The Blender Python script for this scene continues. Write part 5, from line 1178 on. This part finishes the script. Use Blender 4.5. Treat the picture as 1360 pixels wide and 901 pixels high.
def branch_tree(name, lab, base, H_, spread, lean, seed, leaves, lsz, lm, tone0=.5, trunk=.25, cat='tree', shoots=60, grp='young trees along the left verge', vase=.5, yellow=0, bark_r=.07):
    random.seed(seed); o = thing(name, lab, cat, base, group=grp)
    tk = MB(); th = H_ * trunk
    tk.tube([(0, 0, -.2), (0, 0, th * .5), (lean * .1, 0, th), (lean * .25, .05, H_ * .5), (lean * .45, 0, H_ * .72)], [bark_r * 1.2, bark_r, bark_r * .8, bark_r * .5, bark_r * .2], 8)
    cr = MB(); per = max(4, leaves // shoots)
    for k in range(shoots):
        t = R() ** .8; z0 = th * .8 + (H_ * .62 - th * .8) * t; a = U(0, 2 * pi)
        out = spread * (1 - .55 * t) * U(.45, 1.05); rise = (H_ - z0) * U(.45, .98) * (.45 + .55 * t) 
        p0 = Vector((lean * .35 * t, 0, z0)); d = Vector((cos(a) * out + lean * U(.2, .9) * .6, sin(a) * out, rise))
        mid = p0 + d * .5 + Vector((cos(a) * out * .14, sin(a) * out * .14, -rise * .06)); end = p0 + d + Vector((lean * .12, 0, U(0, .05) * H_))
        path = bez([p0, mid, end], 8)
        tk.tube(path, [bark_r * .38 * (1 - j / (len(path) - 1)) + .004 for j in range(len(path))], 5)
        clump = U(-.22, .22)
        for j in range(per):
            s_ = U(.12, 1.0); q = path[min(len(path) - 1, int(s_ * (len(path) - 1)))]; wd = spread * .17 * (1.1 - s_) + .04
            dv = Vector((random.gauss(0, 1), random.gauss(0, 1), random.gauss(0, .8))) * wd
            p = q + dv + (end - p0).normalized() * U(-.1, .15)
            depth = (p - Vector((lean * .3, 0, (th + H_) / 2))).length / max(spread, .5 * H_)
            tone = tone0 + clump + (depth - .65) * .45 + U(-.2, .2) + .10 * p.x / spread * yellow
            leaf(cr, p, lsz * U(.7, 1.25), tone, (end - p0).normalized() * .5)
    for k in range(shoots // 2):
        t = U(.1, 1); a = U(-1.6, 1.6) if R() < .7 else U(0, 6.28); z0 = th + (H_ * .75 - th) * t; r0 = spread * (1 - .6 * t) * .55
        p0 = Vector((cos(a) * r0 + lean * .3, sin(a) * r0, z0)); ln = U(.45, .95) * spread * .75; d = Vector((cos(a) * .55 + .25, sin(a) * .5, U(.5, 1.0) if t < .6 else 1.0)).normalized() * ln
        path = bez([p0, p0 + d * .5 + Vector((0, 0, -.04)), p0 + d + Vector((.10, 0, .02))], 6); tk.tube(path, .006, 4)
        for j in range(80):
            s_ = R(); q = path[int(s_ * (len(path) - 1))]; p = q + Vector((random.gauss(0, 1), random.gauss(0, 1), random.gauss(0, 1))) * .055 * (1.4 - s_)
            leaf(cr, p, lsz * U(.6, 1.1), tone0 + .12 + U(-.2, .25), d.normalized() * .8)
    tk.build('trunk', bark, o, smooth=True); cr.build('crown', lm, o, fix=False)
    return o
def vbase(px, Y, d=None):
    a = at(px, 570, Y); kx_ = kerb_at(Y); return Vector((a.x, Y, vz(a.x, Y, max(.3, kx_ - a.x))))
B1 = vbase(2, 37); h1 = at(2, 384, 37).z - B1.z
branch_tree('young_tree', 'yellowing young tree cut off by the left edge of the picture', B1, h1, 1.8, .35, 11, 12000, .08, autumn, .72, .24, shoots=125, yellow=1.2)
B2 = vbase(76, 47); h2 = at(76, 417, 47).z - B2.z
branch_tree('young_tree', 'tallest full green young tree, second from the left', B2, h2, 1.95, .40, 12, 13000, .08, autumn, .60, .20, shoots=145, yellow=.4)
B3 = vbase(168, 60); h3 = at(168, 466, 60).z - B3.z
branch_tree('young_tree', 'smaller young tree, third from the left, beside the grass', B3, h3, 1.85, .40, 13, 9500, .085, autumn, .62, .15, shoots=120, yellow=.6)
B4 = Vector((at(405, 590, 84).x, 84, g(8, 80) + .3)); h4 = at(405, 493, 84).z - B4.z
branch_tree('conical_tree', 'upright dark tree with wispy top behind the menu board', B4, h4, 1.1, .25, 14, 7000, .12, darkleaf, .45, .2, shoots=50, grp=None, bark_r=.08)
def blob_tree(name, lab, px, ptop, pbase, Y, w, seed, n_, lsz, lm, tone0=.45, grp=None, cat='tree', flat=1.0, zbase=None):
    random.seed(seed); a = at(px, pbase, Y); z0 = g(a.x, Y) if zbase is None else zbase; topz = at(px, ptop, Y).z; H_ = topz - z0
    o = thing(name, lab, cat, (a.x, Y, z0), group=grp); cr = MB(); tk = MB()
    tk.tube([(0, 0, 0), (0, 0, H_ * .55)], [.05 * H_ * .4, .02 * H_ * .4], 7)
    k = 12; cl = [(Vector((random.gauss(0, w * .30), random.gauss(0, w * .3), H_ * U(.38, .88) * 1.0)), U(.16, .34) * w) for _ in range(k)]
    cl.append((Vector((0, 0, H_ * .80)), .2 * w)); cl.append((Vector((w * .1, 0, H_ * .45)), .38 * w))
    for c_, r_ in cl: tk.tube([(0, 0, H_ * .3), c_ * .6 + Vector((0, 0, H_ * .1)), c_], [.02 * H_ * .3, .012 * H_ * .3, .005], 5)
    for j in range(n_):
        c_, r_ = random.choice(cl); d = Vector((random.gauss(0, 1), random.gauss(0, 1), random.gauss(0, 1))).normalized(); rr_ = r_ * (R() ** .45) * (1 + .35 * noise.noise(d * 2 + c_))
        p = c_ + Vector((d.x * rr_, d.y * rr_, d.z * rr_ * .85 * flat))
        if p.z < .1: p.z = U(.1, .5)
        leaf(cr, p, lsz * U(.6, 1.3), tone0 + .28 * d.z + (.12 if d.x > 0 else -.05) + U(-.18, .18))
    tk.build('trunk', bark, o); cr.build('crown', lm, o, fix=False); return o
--
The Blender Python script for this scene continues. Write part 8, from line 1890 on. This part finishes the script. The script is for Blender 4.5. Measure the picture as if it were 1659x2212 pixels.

→ **JOB**: Which lines above run from the one containing "branch_tree('young_tree', 'yellowing young" down to the one containing "B3 = vbase(168, 60);"? Repeat exactly those, both ends included, and nothing else.

→ **ANSWER TO THE TASK**:
branch_tree('young_tree', 'yellowing young tree cut off by the left edge of the picture', B1, h1, 1.8, .35, 11, 12000, .08, autumn, .72, .24, shoots=125, yellow=1.2)
B2 = vbase(76, 47); h2 = at(76, 417, 47).z - B2.z
branch_tree('young_tree', 'tallest full green young tree, second from the left', B2, h2, 1.95, .40, 12, 13000, .08, autumn, .60, .20, shoots=145, yellow=.4)
B3 = vbase(168, 60); h3 = at(168, 466, 60).z - B3.z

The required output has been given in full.